Go from the first line to the line with "(.03, .2, .15)], 10, .5, 0)" and return those lines verbatim, ends included.

────────

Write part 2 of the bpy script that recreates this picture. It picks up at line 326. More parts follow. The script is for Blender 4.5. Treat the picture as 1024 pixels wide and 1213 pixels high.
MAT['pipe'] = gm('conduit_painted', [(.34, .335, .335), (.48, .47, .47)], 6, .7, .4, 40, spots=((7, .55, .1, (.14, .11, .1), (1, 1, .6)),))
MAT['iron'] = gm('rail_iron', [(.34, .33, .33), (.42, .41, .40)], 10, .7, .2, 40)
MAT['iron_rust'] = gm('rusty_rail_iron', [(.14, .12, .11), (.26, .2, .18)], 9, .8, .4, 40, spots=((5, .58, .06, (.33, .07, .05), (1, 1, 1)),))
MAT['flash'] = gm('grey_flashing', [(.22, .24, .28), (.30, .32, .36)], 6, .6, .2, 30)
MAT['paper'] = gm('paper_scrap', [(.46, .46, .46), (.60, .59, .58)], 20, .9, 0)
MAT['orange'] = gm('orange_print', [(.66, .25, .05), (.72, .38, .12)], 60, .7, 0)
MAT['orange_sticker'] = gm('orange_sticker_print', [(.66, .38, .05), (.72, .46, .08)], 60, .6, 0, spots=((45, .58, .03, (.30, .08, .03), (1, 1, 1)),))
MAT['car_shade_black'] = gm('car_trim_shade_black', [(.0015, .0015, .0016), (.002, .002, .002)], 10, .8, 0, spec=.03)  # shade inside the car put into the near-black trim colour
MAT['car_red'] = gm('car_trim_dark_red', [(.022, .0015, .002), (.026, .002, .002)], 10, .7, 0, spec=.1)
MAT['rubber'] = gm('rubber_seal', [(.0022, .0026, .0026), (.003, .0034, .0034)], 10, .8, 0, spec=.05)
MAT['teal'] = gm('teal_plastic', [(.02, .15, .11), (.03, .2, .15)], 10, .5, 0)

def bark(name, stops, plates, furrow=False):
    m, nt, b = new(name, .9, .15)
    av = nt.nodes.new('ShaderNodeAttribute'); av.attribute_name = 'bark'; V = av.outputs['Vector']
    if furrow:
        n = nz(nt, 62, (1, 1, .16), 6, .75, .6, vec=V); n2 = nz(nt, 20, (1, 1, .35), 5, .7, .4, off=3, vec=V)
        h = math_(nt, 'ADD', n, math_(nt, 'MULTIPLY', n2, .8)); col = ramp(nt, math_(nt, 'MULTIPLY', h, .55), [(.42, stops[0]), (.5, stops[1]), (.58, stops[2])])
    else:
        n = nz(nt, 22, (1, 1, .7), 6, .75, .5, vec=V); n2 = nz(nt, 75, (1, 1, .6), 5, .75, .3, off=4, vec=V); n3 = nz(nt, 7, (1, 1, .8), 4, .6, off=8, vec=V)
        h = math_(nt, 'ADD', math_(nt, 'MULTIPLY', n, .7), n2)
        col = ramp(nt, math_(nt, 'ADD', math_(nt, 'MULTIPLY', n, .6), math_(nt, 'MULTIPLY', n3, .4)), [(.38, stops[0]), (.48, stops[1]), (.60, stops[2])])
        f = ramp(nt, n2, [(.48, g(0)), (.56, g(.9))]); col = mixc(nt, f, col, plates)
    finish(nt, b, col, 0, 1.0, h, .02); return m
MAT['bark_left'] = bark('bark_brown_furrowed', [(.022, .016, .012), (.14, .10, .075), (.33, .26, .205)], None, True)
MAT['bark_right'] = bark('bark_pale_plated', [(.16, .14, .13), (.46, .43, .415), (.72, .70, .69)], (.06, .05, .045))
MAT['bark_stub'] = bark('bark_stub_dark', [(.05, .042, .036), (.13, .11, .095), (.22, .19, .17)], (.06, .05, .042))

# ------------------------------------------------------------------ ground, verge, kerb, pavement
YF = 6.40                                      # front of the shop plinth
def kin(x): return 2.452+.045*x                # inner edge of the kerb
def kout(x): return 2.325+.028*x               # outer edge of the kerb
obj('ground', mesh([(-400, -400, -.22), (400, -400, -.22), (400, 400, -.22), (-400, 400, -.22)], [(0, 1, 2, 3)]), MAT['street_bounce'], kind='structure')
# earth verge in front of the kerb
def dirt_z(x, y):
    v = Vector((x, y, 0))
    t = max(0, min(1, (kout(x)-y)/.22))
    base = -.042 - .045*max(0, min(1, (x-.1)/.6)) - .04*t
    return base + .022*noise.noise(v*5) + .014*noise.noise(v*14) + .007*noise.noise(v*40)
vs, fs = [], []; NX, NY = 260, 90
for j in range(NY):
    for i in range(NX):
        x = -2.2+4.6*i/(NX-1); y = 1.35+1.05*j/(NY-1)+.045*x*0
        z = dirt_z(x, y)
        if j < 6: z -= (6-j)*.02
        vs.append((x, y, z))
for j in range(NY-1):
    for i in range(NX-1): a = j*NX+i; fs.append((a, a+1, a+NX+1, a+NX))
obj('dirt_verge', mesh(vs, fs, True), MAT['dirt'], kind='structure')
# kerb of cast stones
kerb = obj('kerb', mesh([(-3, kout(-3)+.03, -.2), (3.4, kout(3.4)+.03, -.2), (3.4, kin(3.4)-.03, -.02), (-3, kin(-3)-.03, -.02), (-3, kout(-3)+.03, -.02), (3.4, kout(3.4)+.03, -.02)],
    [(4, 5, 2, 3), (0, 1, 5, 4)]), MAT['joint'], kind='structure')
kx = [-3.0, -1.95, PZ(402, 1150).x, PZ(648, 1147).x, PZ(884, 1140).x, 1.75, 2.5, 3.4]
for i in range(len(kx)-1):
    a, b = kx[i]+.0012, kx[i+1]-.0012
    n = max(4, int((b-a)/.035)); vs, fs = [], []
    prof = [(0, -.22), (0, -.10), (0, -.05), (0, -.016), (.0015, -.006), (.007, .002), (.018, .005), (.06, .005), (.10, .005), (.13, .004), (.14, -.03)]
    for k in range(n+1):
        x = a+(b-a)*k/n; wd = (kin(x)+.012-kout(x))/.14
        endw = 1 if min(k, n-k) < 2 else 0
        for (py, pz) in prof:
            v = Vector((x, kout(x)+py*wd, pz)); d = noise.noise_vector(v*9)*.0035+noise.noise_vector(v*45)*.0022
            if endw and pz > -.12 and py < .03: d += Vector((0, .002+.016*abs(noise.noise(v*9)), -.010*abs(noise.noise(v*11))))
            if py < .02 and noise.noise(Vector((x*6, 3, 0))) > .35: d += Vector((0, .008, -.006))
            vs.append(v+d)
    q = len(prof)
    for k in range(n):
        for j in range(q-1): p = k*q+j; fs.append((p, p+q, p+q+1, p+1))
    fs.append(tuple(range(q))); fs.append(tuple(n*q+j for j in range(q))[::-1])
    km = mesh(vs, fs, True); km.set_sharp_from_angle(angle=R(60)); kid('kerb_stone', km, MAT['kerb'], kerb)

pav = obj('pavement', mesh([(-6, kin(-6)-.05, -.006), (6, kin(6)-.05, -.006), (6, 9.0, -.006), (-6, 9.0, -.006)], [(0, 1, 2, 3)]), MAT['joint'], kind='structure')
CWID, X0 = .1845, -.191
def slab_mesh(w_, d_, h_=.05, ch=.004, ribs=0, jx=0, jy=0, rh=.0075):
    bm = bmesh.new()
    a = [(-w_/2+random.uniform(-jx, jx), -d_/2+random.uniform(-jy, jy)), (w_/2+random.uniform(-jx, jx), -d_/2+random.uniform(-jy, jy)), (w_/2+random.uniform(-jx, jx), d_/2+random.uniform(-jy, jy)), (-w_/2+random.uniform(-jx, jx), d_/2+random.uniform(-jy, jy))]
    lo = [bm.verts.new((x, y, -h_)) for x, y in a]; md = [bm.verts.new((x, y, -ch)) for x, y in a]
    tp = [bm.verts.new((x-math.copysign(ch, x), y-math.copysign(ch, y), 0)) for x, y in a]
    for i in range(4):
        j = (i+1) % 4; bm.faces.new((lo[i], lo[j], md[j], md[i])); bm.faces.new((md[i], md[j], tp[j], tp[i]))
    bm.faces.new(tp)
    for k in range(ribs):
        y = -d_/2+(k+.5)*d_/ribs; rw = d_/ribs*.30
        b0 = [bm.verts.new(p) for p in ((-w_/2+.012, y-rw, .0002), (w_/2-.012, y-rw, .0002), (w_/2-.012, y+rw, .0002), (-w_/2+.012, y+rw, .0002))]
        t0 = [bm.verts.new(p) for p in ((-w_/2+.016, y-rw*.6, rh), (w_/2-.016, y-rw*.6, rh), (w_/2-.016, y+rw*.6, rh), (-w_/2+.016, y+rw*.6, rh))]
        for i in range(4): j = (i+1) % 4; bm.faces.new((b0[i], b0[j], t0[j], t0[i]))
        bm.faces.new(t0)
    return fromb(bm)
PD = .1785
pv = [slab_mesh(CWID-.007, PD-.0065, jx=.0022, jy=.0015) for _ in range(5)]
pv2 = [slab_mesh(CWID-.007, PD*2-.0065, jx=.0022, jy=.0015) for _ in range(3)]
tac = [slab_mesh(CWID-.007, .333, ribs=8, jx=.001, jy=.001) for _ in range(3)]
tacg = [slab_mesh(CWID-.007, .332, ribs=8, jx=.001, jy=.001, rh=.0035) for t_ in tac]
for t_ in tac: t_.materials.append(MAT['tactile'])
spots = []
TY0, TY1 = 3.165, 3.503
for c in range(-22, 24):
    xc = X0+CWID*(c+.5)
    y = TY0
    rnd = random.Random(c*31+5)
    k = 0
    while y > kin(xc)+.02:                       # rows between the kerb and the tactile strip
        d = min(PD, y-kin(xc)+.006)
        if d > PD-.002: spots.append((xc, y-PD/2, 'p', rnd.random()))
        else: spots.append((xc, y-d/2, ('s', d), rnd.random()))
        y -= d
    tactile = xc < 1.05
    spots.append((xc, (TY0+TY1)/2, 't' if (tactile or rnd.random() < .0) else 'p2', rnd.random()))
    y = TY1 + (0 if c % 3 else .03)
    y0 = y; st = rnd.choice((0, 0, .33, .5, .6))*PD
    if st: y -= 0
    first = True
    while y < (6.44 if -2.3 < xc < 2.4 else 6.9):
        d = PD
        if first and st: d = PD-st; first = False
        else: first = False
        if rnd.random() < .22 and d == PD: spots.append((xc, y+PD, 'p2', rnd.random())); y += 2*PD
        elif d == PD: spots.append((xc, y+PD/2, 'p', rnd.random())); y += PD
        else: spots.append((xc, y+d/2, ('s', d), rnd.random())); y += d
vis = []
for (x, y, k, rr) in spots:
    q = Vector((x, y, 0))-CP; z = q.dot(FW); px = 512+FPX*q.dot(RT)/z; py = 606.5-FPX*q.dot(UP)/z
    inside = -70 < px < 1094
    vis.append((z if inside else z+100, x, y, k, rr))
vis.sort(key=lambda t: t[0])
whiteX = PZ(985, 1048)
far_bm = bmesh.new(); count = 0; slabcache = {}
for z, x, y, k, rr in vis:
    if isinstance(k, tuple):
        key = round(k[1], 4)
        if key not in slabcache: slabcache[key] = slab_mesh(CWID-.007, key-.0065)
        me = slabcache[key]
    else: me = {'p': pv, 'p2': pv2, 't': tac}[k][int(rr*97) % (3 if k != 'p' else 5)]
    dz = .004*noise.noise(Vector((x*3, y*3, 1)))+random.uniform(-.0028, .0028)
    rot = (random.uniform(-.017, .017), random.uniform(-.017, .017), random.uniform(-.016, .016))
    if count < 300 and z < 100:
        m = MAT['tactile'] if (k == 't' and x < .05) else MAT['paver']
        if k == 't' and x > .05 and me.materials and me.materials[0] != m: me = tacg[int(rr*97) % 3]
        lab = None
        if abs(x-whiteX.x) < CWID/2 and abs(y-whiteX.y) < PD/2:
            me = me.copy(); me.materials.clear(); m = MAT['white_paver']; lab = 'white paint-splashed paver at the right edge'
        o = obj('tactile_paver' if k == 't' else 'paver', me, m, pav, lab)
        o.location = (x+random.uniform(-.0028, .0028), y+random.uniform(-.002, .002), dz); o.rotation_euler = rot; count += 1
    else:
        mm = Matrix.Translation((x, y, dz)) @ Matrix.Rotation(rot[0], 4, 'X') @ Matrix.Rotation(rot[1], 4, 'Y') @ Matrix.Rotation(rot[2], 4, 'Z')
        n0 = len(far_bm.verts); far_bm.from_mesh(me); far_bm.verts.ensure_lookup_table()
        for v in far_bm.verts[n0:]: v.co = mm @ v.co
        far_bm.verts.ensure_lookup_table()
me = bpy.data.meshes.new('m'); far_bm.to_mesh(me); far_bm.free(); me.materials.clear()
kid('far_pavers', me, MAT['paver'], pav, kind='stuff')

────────

- [Correct output]
Write part 2 of the bpy script that recreates this picture. It picks up at line 326. More parts follow. The script is for Blender 4.5. Treat the picture as 1024 pixels wide and 1213 pixels high.
MAT['pipe'] = gm('conduit_painted', [(.34, .335, .335), (.48, .47, .47)], 6, .7, .4, 40, spots=((7, .55, .1, (.14, .11, .1), (1, 1, .6)),))
MAT['iron'] = gm('rail_iron', [(.34, .33, .33), (.42, .41, .40)], 10, .7, .2, 40)
MAT['iron_rust'] = gm('rusty_rail_iron', [(.14, .12, .11), (.26, .2, .18)], 9, .8, .4, 40, spots=((5, .58, .06, (.33, .07, .05), (1, 1, 1)),))
MAT['flash'] = gm('grey_flashing', [(.22, .24, .28), (.30, .32, .36)], 6, .6, .2, 30)
MAT['paper'] = gm('paper_scrap', [(.46, .46, .46), (.60, .59, .58)], 20, .9, 0)
MAT['orange'] = gm('orange_print', [(.66, .25, .05), (.72, .38, .12)], 60, .7, 0)
MAT['orange_sticker'] = gm('orange_sticker_print', [(.66, .38, .05), (.72, .46, .08)], 60, .6, 0, spots=((45, .58, .03, (.30, .08, .03), (1, 1, 1)),))
MAT['car_shade_black'] = gm('car_trim_shade_black', [(.0015, .0015, .0016), (.002, .002, .002)], 10, .8, 0, spec=.03)  # shade inside the car put into the near-black trim colour
MAT['car_red'] = gm('car_trim_dark_red', [(.022, .0015, .002), (.026, .002, .002)], 10, .7, 0, spec=.1)
MAT['rubber'] = gm('rubber_seal', [(.0022, .0026, .0026), (.003, .0034, .0034)], 10, .8, 0, spec=.05)
MAT['teal'] = gm('teal_plastic', [(.02, .15, .11), (.03, .2, .15)], 10, .5, 0)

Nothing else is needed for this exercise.